Set exercise — Give all the lines below again, exactly, with no pictures.

--------

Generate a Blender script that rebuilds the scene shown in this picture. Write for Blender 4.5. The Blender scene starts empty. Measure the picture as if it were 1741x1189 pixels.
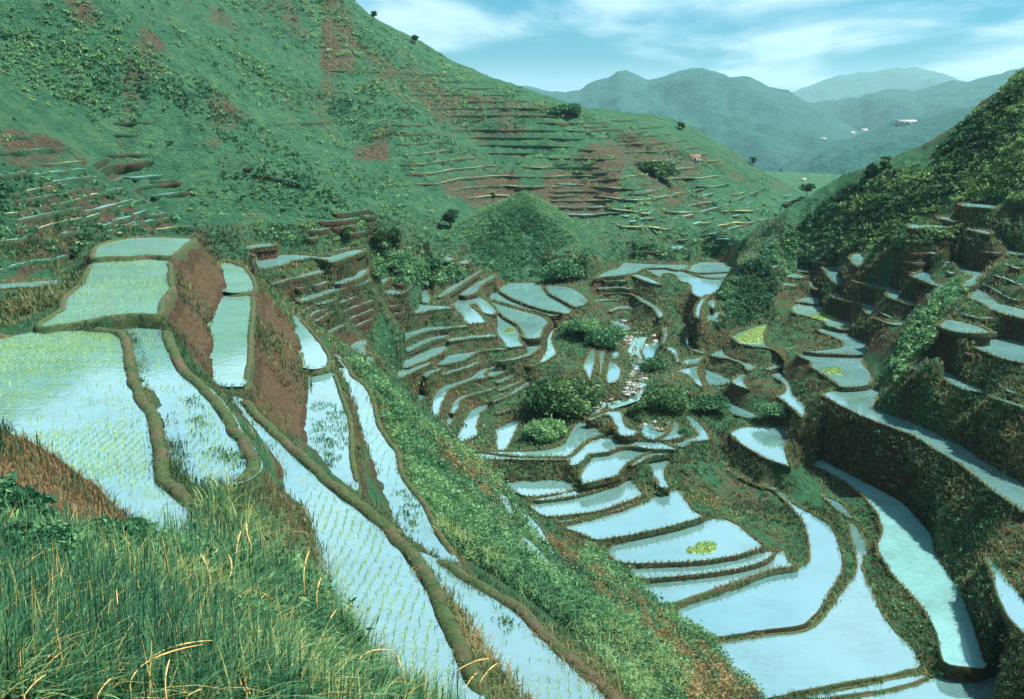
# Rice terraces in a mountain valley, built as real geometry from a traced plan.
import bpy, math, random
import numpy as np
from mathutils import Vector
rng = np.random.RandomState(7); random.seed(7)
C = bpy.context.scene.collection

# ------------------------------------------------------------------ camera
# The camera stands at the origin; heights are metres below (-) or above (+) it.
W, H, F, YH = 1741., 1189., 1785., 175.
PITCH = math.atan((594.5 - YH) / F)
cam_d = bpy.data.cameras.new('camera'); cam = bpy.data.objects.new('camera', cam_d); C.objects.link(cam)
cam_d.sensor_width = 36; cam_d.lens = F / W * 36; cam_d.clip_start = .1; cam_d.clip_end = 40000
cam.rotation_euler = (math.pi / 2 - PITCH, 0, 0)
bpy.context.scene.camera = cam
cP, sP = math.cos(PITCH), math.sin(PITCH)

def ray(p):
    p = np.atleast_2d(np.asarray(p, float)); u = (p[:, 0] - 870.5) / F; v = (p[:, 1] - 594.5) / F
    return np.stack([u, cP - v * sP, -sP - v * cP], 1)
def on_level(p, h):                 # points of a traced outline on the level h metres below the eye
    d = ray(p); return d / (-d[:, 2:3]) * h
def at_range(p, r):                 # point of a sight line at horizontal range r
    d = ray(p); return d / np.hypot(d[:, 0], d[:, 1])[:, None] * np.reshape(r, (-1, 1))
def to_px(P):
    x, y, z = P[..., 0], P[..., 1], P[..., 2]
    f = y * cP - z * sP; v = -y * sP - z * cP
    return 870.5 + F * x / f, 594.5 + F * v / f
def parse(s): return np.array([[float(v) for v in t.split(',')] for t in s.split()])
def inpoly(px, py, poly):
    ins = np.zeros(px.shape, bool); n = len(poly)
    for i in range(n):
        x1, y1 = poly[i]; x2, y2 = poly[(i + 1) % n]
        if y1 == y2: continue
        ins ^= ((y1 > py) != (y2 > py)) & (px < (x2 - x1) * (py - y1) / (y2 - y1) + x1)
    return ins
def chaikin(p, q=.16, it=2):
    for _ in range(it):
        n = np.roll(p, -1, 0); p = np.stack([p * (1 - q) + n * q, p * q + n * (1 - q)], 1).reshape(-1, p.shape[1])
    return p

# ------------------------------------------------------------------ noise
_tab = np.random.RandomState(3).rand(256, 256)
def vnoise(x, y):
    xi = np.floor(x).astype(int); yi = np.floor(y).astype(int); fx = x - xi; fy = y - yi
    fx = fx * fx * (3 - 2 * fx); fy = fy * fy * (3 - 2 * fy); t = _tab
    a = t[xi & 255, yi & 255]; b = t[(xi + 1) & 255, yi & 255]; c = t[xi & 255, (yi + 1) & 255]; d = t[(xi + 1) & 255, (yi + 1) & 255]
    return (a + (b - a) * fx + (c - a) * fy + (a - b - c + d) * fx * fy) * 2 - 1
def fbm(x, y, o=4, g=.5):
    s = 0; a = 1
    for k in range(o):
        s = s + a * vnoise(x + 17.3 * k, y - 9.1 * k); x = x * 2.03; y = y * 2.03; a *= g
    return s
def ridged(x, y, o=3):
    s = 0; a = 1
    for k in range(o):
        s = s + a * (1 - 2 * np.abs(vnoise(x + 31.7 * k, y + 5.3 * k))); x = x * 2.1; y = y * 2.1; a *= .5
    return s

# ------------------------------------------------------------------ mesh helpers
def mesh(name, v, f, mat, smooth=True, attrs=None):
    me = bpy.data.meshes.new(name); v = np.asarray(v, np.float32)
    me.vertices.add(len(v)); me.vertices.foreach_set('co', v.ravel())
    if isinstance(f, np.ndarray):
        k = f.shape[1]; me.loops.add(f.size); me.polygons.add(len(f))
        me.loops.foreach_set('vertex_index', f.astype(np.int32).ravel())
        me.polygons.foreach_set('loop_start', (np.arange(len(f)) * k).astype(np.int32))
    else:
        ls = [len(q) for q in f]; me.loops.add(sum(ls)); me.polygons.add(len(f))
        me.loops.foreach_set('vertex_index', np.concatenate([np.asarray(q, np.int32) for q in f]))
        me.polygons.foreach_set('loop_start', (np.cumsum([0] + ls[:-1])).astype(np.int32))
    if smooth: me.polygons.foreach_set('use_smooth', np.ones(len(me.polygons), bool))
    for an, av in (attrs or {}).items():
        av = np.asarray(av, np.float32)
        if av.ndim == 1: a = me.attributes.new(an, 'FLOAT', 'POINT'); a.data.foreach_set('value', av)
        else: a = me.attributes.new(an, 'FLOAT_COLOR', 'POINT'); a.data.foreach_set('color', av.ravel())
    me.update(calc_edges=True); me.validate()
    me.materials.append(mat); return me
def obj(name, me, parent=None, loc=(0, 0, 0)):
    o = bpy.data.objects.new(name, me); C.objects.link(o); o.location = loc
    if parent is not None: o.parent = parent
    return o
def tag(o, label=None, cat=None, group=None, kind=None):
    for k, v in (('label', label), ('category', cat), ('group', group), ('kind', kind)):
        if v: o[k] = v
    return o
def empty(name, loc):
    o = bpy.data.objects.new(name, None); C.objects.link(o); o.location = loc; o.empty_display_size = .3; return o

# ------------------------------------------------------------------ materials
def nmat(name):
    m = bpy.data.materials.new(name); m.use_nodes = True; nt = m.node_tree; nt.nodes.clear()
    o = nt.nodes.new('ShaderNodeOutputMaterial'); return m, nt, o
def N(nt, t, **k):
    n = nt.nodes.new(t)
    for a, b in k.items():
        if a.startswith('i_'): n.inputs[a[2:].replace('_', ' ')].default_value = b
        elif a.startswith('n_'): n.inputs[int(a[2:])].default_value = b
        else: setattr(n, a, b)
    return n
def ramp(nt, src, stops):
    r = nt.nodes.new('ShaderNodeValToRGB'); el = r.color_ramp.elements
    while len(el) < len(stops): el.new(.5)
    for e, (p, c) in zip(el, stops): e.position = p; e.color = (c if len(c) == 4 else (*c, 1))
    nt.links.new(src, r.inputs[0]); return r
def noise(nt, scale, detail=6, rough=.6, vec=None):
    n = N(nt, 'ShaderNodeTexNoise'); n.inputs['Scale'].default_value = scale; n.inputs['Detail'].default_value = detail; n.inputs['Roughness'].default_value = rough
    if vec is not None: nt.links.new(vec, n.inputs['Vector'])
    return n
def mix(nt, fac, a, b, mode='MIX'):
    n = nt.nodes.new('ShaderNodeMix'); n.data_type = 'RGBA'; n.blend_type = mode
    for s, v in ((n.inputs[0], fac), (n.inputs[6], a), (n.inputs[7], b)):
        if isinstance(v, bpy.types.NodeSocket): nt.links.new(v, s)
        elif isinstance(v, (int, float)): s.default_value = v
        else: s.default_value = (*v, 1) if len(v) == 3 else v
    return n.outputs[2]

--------

Final result —
Generate a Blender script that rebuilds the scene shown in this picture. Write for Blender 4.5. The Blender scene starts empty. Measure the picture as if it were 1741x1189 pixels.
# Rice terraces in a mountain valley, built as real geometry from a traced plan.
import bpy, math, random
import numpy as np
from mathutils import Vector
rng = np.random.RandomState(7); random.seed(7)
C = bpy.context.scene.collection

# ------------------------------------------------------------------ camera
# The camera stands at the origin; heights are metres below (-) or above (+) it.
W, H, F, YH = 1741., 1189., 1785., 175.
PITCH = math.atan((594.5 - YH) / F)
cam_d = bpy.data.cameras.new('camera'); cam = bpy.data.objects.new('camera', cam_d); C.objects.link(cam)
cam_d.sensor_width = 36; cam_d.lens = F / W * 36; cam_d.clip_start = .1; cam_d.clip_end = 40000
cam.rotation_euler = (math.pi / 2 - PITCH, 0, 0)
bpy.context.scene.camera = cam
cP, sP = math.cos(PITCH), math.sin(PITCH)

def ray(p):
    p = np.atleast_2d(np.asarray(p, float)); u = (p[:, 0] - 870.5) / F; v = (p[:, 1] - 594.5) / F
    return np.stack([u, cP - v * sP, -sP - v * cP], 1)
def on_level(p, h):                 # points of a traced outline on the level h metres below the eye
    d = ray(p); return d / (-d[:, 2:3]) * h
def at_range(p, r):                 # point of a sight line at horizontal range r
    d = ray(p); return d / np.hypot(d[:, 0], d[:, 1])[:, None] * np.reshape(r, (-1, 1))
def to_px(P):
    x, y, z = P[..., 0], P[..., 1], P[..., 2]
    f = y * cP - z * sP; v = -y * sP - z * cP
    return 870.5 + F * x / f, 594.5 + F * v / f
def parse(s): return np.array([[float(v) for v in t.split(',')] for t in s.split()])
def inpoly(px, py, poly):
    ins = np.zeros(px.shape, bool); n = len(poly)
    for i in range(n):
        x1, y1 = poly[i]; x2, y2 = poly[(i + 1) % n]
        if y1 == y2: continue
        ins ^= ((y1 > py) != (y2 > py)) & (px < (x2 - x1) * (py - y1) / (y2 - y1) + x1)
    return ins
def chaikin(p, q=.16, it=2):
    for _ in range(it):
        n = np.roll(p, -1, 0); p = np.stack([p * (1 - q) + n * q, p * q + n * (1 - q)], 1).reshape(-1, p.shape[1])
    return p

# ------------------------------------------------------------------ noise
_tab = np.random.RandomState(3).rand(256, 256)
def vnoise(x, y):
    xi = np.floor(x).astype(int); yi = np.floor(y).astype(int); fx = x - xi; fy = y - yi
    fx = fx * fx * (3 - 2 * fx); fy = fy * fy * (3 - 2 * fy); t = _tab
    a = t[xi & 255, yi & 255]; b = t[(xi + 1) & 255, yi & 255]; c = t[xi & 255, (yi + 1) & 255]; d = t[(xi + 1) & 255, (yi + 1) & 255]
    return (a + (b - a) * fx + (c - a) * fy + (a - b - c + d) * fx * fy) * 2 - 1
def fbm(x, y, o=4, g=.5):
    s = 0; a = 1
    for k in range(o):
        s = s + a * vnoise(x + 17.3 * k, y - 9.1 * k); x = x * 2.03; y = y * 2.03; a *= g
    return s
def ridged(x, y, o=3):
    s = 0; a = 1
    for k in range(o):
        s = s + a * (1 - 2 * np.abs(vnoise(x + 31.7 * k, y + 5.3 * k))); x = x * 2.1; y = y * 2.1; a *= .5
    return s

# ------------------------------------------------------------------ mesh helpers
def mesh(name, v, f, mat, smooth=True, attrs=None):
    me = bpy.data.meshes.new(name); v = np.asarray(v, np.float32)
    me.vertices.add(len(v)); me.vertices.foreach_set('co', v.ravel())
    if isinstance(f, np.ndarray):
        k = f.shape[1]; me.loops.add(f.size); me.polygons.add(len(f))
        me.loops.foreach_set('vertex_index', f.astype(np.int32).ravel())
        me.polygons.foreach_set('loop_start', (np.arange(len(f)) * k).astype(np.int32))
    else:
        ls = [len(q) for q in f]; me.loops.add(sum(ls)); me.polygons.add(len(f))
        me.loops.foreach_set('vertex_index', np.concatenate([np.asarray(q, np.int32) for q in f]))
        me.polygons.foreach_set('loop_start', (np.cumsum([0] + ls[:-1])).astype(np.int32))
    if smooth: me.polygons.foreach_set('use_smooth', np.ones(len(me.polygons), bool))
    for an, av in (attrs or {}).items():
        av = np.asarray(av, np.float32)
        if av.ndim == 1: a = me.attributes.new(an, 'FLOAT', 'POINT'); a.data.foreach_set('value', av)
        else: a = me.attributes.new(an, 'FLOAT_COLOR', 'POINT'); a.data.foreach_set('color', av.ravel())
    me.update(calc_edges=True); me.validate()
    me.materials.append(mat); return me
def obj(name, me, parent=None, loc=(0, 0, 0)):
    o = bpy.data.objects.new(name, me); C.objects.link(o); o.location = loc
    if parent is not None: o.parent = parent
    return o
def tag(o, label=None, cat=None, group=None, kind=None):
    for k, v in (('label', label), ('category', cat), ('group', group), ('kind', kind)):
        if v: o[k] = v
    return o
def empty(name, loc):
    o = bpy.data.objects.new(name, None); C.objects.link(o); o.location = loc; o.empty_display_size = .3; return o

# ------------------------------------------------------------------ materials
def nmat(name):
    m = bpy.data.materials.new(name); m.use_nodes = True; nt = m.node_tree; nt.nodes.clear()
    o = nt.nodes.new('ShaderNodeOutputMaterial'); return m, nt, o
def N(nt, t, **k):
    n = nt.nodes.new(t)
    for a, b in k.items():
        if a.startswith('i_'): n.inputs[a[2:].replace('_', ' ')].default_value = b
        elif a.startswith('n_'): n.inputs[int(a[2:])].default_value = b
        else: setattr(n, a, b)
    return n
def ramp(nt, src, stops):
    r = nt.nodes.new('ShaderNodeValToRGB'); el = r.color_ramp.elements
    while len(el) < len(stops): el.new(.5)
    for e, (p, c) in zip(el, stops): e.position = p; e.color = (c if len(c) == 4 else (*c, 1))
    nt.links.new(src, r.inputs[0]); return r
def noise(nt, scale, detail=6, rough=.6, vec=None):
    n = N(nt, 'ShaderNodeTexNoise'); n.inputs['Scale'].default_value = scale; n.inputs['Detail'].default_value = detail; n.inputs['Roughness'].default_value = rough
    if vec is not None: nt.links.new(vec, n.inputs['Vector'])
    return n
def mix(nt, fac, a, b, mode='MIX'):
    n = nt.nodes.new('ShaderNodeMix'); n.data_type = 'RGBA'; n.blend_type = mode
    for s, v in ((n.inputs[0], fac), (n.inputs[6], a), (n.inputs[7], b)):
        if isinstance(v, bpy.types.NodeSocket): nt.links.new(v, s)
        elif isinstance(v, (int, float)): s.default_value = v
        else: s.default_value = (*v, 1) if len(v) == 3 else v
    return n.outputs[2]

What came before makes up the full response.